Reproduce the full listing that appears beneath this instruction exactly.
================================
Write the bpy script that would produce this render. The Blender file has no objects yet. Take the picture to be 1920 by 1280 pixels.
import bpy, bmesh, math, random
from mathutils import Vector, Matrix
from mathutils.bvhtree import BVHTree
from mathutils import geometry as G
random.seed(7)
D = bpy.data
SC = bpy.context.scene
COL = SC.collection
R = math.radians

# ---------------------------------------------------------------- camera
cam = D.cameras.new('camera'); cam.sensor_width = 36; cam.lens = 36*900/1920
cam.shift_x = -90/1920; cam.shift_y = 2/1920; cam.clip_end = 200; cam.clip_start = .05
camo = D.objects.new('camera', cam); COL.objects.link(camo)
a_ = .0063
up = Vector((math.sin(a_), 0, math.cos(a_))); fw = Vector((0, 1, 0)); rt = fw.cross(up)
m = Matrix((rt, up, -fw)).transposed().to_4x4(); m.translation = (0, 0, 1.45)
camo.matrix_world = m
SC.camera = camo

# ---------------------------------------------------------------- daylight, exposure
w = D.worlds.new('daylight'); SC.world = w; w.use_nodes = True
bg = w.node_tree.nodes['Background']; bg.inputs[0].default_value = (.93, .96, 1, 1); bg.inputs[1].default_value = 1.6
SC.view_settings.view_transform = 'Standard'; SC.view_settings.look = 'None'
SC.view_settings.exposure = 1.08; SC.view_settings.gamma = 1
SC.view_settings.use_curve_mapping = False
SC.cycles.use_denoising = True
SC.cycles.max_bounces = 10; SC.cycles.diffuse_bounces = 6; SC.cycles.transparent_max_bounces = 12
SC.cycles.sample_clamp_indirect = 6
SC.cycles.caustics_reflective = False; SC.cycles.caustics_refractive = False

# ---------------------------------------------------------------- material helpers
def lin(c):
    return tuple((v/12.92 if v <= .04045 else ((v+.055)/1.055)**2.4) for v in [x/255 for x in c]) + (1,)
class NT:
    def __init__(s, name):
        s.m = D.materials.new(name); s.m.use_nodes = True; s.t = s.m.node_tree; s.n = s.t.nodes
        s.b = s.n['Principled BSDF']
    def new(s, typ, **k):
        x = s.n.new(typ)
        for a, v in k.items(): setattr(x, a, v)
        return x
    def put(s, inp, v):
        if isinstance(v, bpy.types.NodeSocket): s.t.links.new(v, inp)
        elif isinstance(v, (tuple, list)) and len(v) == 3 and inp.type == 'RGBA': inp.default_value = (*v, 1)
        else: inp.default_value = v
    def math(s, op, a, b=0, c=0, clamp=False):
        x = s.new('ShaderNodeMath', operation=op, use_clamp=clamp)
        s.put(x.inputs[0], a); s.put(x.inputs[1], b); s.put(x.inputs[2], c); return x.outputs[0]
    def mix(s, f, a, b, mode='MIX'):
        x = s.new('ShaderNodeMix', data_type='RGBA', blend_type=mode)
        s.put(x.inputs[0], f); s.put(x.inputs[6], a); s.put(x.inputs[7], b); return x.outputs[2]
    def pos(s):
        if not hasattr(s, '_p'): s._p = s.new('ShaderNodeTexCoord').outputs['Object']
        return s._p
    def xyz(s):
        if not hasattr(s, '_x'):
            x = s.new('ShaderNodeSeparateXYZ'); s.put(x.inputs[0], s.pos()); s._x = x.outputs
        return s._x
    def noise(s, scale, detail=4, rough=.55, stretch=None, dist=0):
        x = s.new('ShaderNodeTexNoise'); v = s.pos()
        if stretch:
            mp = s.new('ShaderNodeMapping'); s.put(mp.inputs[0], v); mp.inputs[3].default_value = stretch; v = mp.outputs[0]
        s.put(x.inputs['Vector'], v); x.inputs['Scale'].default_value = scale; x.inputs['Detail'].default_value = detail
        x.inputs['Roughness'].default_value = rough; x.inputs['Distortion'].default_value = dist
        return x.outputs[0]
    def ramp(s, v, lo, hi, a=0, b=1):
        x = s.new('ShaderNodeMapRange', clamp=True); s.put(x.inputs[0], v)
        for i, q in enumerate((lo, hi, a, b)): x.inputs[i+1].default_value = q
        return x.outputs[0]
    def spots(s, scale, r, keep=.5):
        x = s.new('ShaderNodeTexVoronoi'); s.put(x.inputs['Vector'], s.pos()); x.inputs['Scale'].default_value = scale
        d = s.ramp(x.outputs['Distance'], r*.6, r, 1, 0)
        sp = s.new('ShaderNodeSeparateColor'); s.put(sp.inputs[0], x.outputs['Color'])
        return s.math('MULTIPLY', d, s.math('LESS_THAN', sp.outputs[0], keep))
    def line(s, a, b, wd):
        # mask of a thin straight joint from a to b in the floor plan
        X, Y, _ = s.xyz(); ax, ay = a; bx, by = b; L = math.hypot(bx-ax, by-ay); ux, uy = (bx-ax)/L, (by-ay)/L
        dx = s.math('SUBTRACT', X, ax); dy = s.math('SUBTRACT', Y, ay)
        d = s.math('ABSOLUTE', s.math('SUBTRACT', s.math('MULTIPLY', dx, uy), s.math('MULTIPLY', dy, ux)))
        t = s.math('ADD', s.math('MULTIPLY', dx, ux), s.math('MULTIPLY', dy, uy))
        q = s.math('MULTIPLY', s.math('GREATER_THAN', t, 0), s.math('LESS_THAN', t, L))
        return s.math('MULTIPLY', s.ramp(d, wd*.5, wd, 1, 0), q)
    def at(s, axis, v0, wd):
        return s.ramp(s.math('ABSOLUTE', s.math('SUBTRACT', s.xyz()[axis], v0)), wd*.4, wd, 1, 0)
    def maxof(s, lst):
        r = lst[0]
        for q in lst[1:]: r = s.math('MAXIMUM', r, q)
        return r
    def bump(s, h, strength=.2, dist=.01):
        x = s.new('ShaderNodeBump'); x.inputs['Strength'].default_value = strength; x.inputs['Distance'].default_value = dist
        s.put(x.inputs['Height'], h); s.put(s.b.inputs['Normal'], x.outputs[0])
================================
**Correct response**
Write the bpy script that would produce this render. The Blender file has no objects yet. Take the picture to be 1920 by 1280 pixels.
import bpy, bmesh, math, random
from mathutils import Vector, Matrix
from mathutils.bvhtree import BVHTree
from mathutils import geometry as G
random.seed(7)
D = bpy.data
SC = bpy.context.scene
COL = SC.collection
R = math.radians

# ---------------------------------------------------------------- camera
cam = D.cameras.new('camera'); cam.sensor_width = 36; cam.lens = 36*900/1920
cam.shift_x = -90/1920; cam.shift_y = 2/1920; cam.clip_end = 200; cam.clip_start = .05
camo = D.objects.new('camera', cam); COL.objects.link(camo)
a_ = .0063
up = Vector((math.sin(a_), 0, math.cos(a_))); fw = Vector((0, 1, 0)); rt = fw.cross(up)
m = Matrix((rt, up, -fw)).transposed().to_4x4(); m.translation = (0, 0, 1.45)
camo.matrix_world = m
SC.camera = camo

# ---------------------------------------------------------------- daylight, exposure
w = D.worlds.new('daylight'); SC.world = w; w.use_nodes = True
bg = w.node_tree.nodes['Background']; bg.inputs[0].default_value = (.93, .96, 1, 1); bg.inputs[1].default_value = 1.6
SC.view_settings.view_transform = 'Standard'; SC.view_settings.look = 'None'
SC.view_settings.exposure = 1.08; SC.view_settings.gamma = 1
SC.view_settings.use_curve_mapping = False
SC.cycles.use_denoising = True
SC.cycles.max_bounces = 10; SC.cycles.diffuse_bounces = 6; SC.cycles.transparent_max_bounces = 12
SC.cycles.sample_clamp_indirect = 6
SC.cycles.caustics_reflective = False; SC.cycles.caustics_refractive = False

# ---------------------------------------------------------------- material helpers
def lin(c):
    return tuple((v/12.92 if v <= .04045 else ((v+.055)/1.055)**2.4) for v in [x/255 for x in c]) + (1,)
class NT:
    def __init__(s, name):
        s.m = D.materials.new(name); s.m.use_nodes = True; s.t = s.m.node_tree; s.n = s.t.nodes
        s.b = s.n['Principled BSDF']
    def new(s, typ, **k):
        x = s.n.new(typ)
        for a, v in k.items(): setattr(x, a, v)
        return x
    def put(s, inp, v):
        if isinstance(v, bpy.types.NodeSocket): s.t.links.new(v, inp)
        elif isinstance(v, (tuple, list)) and len(v) == 3 and inp.type == 'RGBA': inp.default_value = (*v, 1)
        else: inp.default_value = v
    def math(s, op, a, b=0, c=0, clamp=False):
        x = s.new('ShaderNodeMath', operation=op, use_clamp=clamp)
        s.put(x.inputs[0], a); s.put(x.inputs[1], b); s.put(x.inputs[2], c); return x.outputs[0]
    def mix(s, f, a, b, mode='MIX'):
        x = s.new('ShaderNodeMix', data_type='RGBA', blend_type=mode)
        s.put(x.inputs[0], f); s.put(x.inputs[6], a); s.put(x.inputs[7], b); return x.outputs[2]
    def pos(s):
        if not hasattr(s, '_p'): s._p = s.new('ShaderNodeTexCoord').outputs['Object']
        return s._p
    def xyz(s):
        if not hasattr(s, '_x'):
            x = s.new('ShaderNodeSeparateXYZ'); s.put(x.inputs[0], s.pos()); s._x = x.outputs
        return s._x
    def noise(s, scale, detail=4, rough=.55, stretch=None, dist=0):
        x = s.new('ShaderNodeTexNoise'); v = s.pos()
        if stretch:
            mp = s.new('ShaderNodeMapping'); s.put(mp.inputs[0], v); mp.inputs[3].default_value = stretch; v = mp.outputs[0]
        s.put(x.inputs['Vector'], v); x.inputs['Scale'].default_value = scale; x.inputs['Detail'].default_value = detail
        x.inputs['Roughness'].default_value = rough; x.inputs['Distortion'].default_value = dist
        return x.outputs[0]
    def ramp(s, v, lo, hi, a=0, b=1):
        x = s.new('ShaderNodeMapRange', clamp=True); s.put(x.inputs[0], v)
        for i, q in enumerate((lo, hi, a, b)): x.inputs[i+1].default_value = q
        return x.outputs[0]
    def spots(s, scale, r, keep=.5):
        x = s.new('ShaderNodeTexVoronoi'); s.put(x.inputs['Vector'], s.pos()); x.inputs['Scale'].default_value = scale
        d = s.ramp(x.outputs['Distance'], r*.6, r, 1, 0)
        sp = s.new('ShaderNodeSeparateColor'); s.put(sp.inputs[0], x.outputs['Color'])
        return s.math('MULTIPLY', d, s.math('LESS_THAN', sp.outputs[0], keep))
    def line(s, a, b, wd):
        # mask of a thin straight joint from a to b in the floor plan
        X, Y, _ = s.xyz(); ax, ay = a; bx, by = b; L = math.hypot(bx-ax, by-ay); ux, uy = (bx-ax)/L, (by-ay)/L
        dx = s.math('SUBTRACT', X, ax); dy = s.math('SUBTRACT', Y, ay)
        d = s.math('ABSOLUTE', s.math('SUBTRACT', s.math('MULTIPLY', dx, uy), s.math('MULTIPLY', dy, ux)))
        t = s.math('ADD', s.math('MULTIPLY', dx, ux), s.math('MULTIPLY', dy, uy))
        q = s.math('MULTIPLY', s.math('GREATER_THAN', t, 0), s.math('LESS_THAN', t, L))
        return s.math('MULTIPLY', s.ramp(d, wd*.5, wd, 1, 0), q)
    def at(s, axis, v0, wd):
        return s.ramp(s.math('ABSOLUTE', s.math('SUBTRACT', s.xyz()[axis], v0)), wd*.4, wd, 1, 0)
    def maxof(s, lst):
        r = lst[0]
        for q in lst[1:]: r = s.math('MAXIMUM', r, q)
        return r
    def bump(s, h, strength=.2, dist=.01):
        x = s.new('ShaderNodeBump'); x.inputs['Strength'].default_value = strength; x.inputs['Distance'].default_value = dist
        s.put(x.inputs['Height'], h); s.put(s.b.inputs['Normal'], x.outputs[0])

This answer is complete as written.